> Provided data
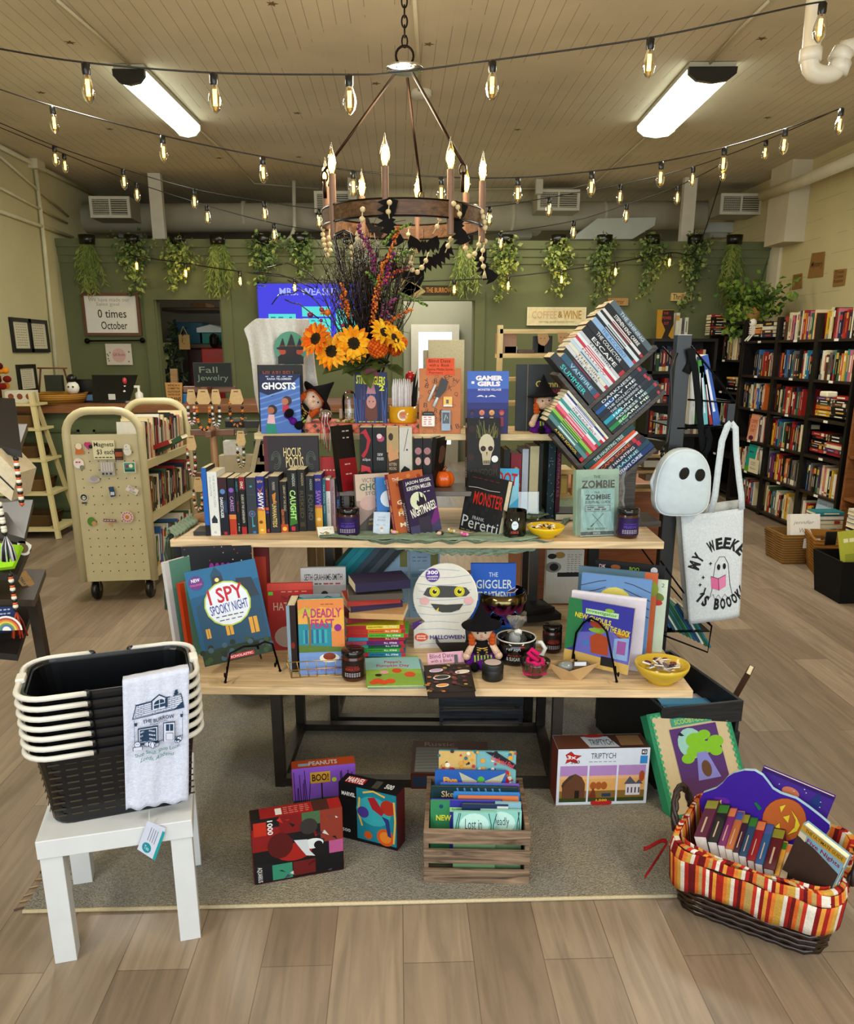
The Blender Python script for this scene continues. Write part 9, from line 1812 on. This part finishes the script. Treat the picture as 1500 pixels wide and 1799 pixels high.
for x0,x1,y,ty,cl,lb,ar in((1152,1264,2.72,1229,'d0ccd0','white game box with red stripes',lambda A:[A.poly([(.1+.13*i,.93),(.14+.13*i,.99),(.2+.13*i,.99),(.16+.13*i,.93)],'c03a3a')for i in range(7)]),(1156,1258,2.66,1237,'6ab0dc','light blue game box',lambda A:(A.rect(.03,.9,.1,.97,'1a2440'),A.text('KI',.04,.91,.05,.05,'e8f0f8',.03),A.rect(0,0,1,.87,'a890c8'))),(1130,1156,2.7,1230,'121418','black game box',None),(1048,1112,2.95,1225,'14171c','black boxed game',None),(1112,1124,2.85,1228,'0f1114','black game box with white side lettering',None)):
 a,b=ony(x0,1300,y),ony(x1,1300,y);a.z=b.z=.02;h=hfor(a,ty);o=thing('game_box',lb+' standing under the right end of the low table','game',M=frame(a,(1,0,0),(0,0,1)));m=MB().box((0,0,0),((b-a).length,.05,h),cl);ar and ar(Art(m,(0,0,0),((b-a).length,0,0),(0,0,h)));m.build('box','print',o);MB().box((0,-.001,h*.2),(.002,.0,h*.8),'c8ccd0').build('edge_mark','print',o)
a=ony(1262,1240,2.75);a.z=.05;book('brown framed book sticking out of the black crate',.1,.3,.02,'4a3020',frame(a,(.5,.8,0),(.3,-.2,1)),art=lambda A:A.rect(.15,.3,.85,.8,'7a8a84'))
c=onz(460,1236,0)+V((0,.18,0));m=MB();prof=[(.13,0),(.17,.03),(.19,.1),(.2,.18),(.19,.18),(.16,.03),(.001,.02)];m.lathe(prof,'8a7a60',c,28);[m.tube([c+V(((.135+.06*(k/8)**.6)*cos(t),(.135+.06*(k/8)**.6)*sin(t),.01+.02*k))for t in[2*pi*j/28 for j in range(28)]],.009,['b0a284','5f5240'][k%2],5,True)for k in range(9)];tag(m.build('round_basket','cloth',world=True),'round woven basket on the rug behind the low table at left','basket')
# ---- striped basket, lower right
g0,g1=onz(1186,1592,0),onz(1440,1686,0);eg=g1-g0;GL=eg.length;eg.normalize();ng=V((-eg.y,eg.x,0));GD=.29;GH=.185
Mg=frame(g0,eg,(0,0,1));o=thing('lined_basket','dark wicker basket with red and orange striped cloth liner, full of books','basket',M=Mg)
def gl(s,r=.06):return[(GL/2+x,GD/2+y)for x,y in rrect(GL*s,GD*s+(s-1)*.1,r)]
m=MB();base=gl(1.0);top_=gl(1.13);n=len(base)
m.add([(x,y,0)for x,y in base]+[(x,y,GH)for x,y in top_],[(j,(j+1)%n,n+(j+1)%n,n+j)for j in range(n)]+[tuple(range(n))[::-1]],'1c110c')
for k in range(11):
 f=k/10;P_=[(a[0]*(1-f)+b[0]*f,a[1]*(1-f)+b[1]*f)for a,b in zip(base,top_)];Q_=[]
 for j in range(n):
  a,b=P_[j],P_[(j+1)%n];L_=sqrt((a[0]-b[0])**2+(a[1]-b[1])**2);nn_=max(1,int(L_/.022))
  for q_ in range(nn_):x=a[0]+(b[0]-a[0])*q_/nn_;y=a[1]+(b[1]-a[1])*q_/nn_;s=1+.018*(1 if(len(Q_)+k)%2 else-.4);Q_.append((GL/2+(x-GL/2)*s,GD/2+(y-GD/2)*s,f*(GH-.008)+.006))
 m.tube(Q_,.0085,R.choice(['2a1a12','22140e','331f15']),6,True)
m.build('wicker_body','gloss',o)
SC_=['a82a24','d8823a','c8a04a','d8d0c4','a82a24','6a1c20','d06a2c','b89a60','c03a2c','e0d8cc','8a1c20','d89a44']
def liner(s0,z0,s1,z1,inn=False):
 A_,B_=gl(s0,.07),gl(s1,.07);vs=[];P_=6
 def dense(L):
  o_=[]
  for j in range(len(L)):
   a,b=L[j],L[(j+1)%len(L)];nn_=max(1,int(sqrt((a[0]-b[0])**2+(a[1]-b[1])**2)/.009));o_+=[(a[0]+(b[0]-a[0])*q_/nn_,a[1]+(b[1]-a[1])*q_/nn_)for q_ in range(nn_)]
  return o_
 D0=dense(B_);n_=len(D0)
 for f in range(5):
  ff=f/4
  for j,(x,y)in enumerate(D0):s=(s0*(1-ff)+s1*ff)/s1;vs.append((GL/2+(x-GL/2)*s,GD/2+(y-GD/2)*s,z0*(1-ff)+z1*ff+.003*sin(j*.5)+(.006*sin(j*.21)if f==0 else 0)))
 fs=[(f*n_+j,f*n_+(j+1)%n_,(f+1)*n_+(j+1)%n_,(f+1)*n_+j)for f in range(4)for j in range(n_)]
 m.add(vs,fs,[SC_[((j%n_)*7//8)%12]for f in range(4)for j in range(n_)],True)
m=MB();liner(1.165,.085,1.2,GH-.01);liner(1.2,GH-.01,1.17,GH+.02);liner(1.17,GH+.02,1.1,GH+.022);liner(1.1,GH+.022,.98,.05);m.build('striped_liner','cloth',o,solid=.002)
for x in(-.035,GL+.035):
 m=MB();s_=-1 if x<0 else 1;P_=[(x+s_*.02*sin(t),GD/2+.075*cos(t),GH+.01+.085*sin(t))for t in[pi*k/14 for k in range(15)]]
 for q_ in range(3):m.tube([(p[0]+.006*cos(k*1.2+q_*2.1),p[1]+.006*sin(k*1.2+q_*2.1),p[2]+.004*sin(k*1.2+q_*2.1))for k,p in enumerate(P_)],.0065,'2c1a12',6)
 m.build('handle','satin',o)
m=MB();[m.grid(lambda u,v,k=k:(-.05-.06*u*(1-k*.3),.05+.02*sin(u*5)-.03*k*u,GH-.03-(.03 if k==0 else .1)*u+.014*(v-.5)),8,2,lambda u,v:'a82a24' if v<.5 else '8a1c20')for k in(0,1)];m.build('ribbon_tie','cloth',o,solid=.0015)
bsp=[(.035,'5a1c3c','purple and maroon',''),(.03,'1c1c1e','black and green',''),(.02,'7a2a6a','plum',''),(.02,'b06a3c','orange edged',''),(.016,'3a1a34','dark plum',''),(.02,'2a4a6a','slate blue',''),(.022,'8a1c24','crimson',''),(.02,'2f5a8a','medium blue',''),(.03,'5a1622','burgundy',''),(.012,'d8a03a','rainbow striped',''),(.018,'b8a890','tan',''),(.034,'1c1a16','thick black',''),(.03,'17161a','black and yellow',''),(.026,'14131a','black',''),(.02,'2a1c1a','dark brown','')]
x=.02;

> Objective
Quote each line of the listing exactly, but leave the pictures out.

> Solution for this exercise
The Blender Python script for this scene continues. Write part 9, from line 1812 on. This part finishes the script. Treat the picture as 1500 pixels wide and 1799 pixels high.
for x0,x1,y,ty,cl,lb,ar in((1152,1264,2.72,1229,'d0ccd0','white game box with red stripes',lambda A:[A.poly([(.1+.13*i,.93),(.14+.13*i,.99),(.2+.13*i,.99),(.16+.13*i,.93)],'c03a3a')for i in range(7)]),(1156,1258,2.66,1237,'6ab0dc','light blue game box',lambda A:(A.rect(.03,.9,.1,.97,'1a2440'),A.text('KI',.04,.91,.05,.05,'e8f0f8',.03),A.rect(0,0,1,.87,'a890c8'))),(1130,1156,2.7,1230,'121418','black game box',None),(1048,1112,2.95,1225,'14171c','black boxed game',None),(1112,1124,2.85,1228,'0f1114','black game box with white side lettering',None)):
 a,b=ony(x0,1300,y),ony(x1,1300,y);a.z=b.z=.02;h=hfor(a,ty);o=thing('game_box',lb+' standing under the right end of the low table','game',M=frame(a,(1,0,0),(0,0,1)));m=MB().box((0,0,0),((b-a).length,.05,h),cl);ar and ar(Art(m,(0,0,0),((b-a).length,0,0),(0,0,h)));m.build('box','print',o);MB().box((0,-.001,h*.2),(.002,.0,h*.8),'c8ccd0').build('edge_mark','print',o)
a=ony(1262,1240,2.75);a.z=.05;book('brown framed book sticking out of the black crate',.1,.3,.02,'4a3020',frame(a,(.5,.8,0),(.3,-.2,1)),art=lambda A:A.rect(.15,.3,.85,.8,'7a8a84'))
c=onz(460,1236,0)+V((0,.18,0));m=MB();prof=[(.13,0),(.17,.03),(.19,.1),(.2,.18),(.19,.18),(.16,.03),(.001,.02)];m.lathe(prof,'8a7a60',c,28);[m.tube([c+V(((.135+.06*(k/8)**.6)*cos(t),(.135+.06*(k/8)**.6)*sin(t),.01+.02*k))for t in[2*pi*j/28 for j in range(28)]],.009,['b0a284','5f5240'][k%2],5,True)for k in range(9)];tag(m.build('round_basket','cloth',world=True),'round woven basket on the rug behind the low table at left','basket')
# ---- striped basket, lower right
g0,g1=onz(1186,1592,0),onz(1440,1686,0);eg=g1-g0;GL=eg.length;eg.normalize();ng=V((-eg.y,eg.x,0));GD=.29;GH=.185
Mg=frame(g0,eg,(0,0,1));o=thing('lined_basket','dark wicker basket with red and orange striped cloth liner, full of books','basket',M=Mg)
def gl(s,r=.06):return[(GL/2+x,GD/2+y)for x,y in rrect(GL*s,GD*s+(s-1)*.1,r)]
m=MB();base=gl(1.0);top_=gl(1.13);n=len(base)
m.add([(x,y,0)for x,y in base]+[(x,y,GH)for x,y in top_],[(j,(j+1)%n,n+(j+1)%n,n+j)for j in range(n)]+[tuple(range(n))[::-1]],'1c110c')
for k in range(11):
 f=k/10;P_=[(a[0]*(1-f)+b[0]*f,a[1]*(1-f)+b[1]*f)for a,b in zip(base,top_)];Q_=[]
 for j in range(n):
  a,b=P_[j],P_[(j+1)%n];L_=sqrt((a[0]-b[0])**2+(a[1]-b[1])**2);nn_=max(1,int(L_/.022))
  for q_ in range(nn_):x=a[0]+(b[0]-a[0])*q_/nn_;y=a[1]+(b[1]-a[1])*q_/nn_;s=1+.018*(1 if(len(Q_)+k)%2 else-.4);Q_.append((GL/2+(x-GL/2)*s,GD/2+(y-GD/2)*s,f*(GH-.008)+.006))
 m.tube(Q_,.0085,R.choice(['2a1a12','22140e','331f15']),6,True)
m.build('wicker_body','gloss',o)
SC_=['a82a24','d8823a','c8a04a','d8d0c4','a82a24','6a1c20','d06a2c','b89a60','c03a2c','e0d8cc','8a1c20','d89a44']
def liner(s0,z0,s1,z1,inn=False):
 A_,B_=gl(s0,.07),gl(s1,.07);vs=[];P_=6
 def dense(L):
  o_=[]
  for j in range(len(L)):
   a,b=L[j],L[(j+1)%len(L)];nn_=max(1,int(sqrt((a[0]-b[0])**2+(a[1]-b[1])**2)/.009));o_+=[(a[0]+(b[0]-a[0])*q_/nn_,a[1]+(b[1]-a[1])*q_/nn_)for q_ in range(nn_)]
  return o_
 D0=dense(B_);n_=len(D0)
 for f in range(5):
  ff=f/4
  for j,(x,y)in enumerate(D0):s=(s0*(1-ff)+s1*ff)/s1;vs.append((GL/2+(x-GL/2)*s,GD/2+(y-GD/2)*s,z0*(1-ff)+z1*ff+.003*sin(j*.5)+(.006*sin(j*.21)if f==0 else 0)))
 fs=[(f*n_+j,f*n_+(j+1)%n_,(f+1)*n_+(j+1)%n_,(f+1)*n_+j)for f in range(4)for j in range(n_)]
 m.add(vs,fs,[SC_[((j%n_)*7//8)%12]for f in range(4)for j in range(n_)],True)
m=MB();liner(1.165,.085,1.2,GH-.01);liner(1.2,GH-.01,1.17,GH+.02);liner(1.17,GH+.02,1.1,GH+.022);liner(1.1,GH+.022,.98,.05);m.build('striped_liner','cloth',o,solid=.002)
for x in(-.035,GL+.035):
 m=MB();s_=-1 if x<0 else 1;P_=[(x+s_*.02*sin(t),GD/2+.075*cos(t),GH+.01+.085*sin(t))for t in[pi*k/14 for k in range(15)]]
 for q_ in range(3):m.tube([(p[0]+.006*cos(k*1.2+q_*2.1),p[1]+.006*sin(k*1.2+q_*2.1),p[2]+.004*sin(k*1.2+q_*2.1))for k,p in enumerate(P_)],.0065,'2c1a12',6)
 m.build('handle','satin',o)
m=MB();[m.grid(lambda u,v,k=k:(-.05-.06*u*(1-k*.3),.05+.02*sin(u*5)-.03*k*u,GH-.03-(.03 if k==0 else .1)*u+.014*(v-.5)),8,2,lambda u,v:'a82a24' if v<.5 else '8a1c20')for k in(0,1)];m.build('ribbon_tie','cloth',o,solid=.0015)
bsp=[(.035,'5a1c3c','purple and maroon',''),(.03,'1c1c1e','black and green',''),(.02,'7a2a6a','plum',''),(.02,'b06a3c','orange edged',''),(.016,'3a1a34','dark plum',''),(.02,'2a4a6a','slate blue',''),(.022,'8a1c24','crimson',''),(.02,'2f5a8a','medium blue',''),(.03,'5a1622','burgundy',''),(.012,'d8a03a','rainbow striped',''),(.018,'b8a890','tan',''),(.034,'1c1a16','thick black',''),(.03,'17161a','black and yellow',''),(.026,'14131a','black',''),(.02,'2a1c1a','dark brown','')]
x=.02;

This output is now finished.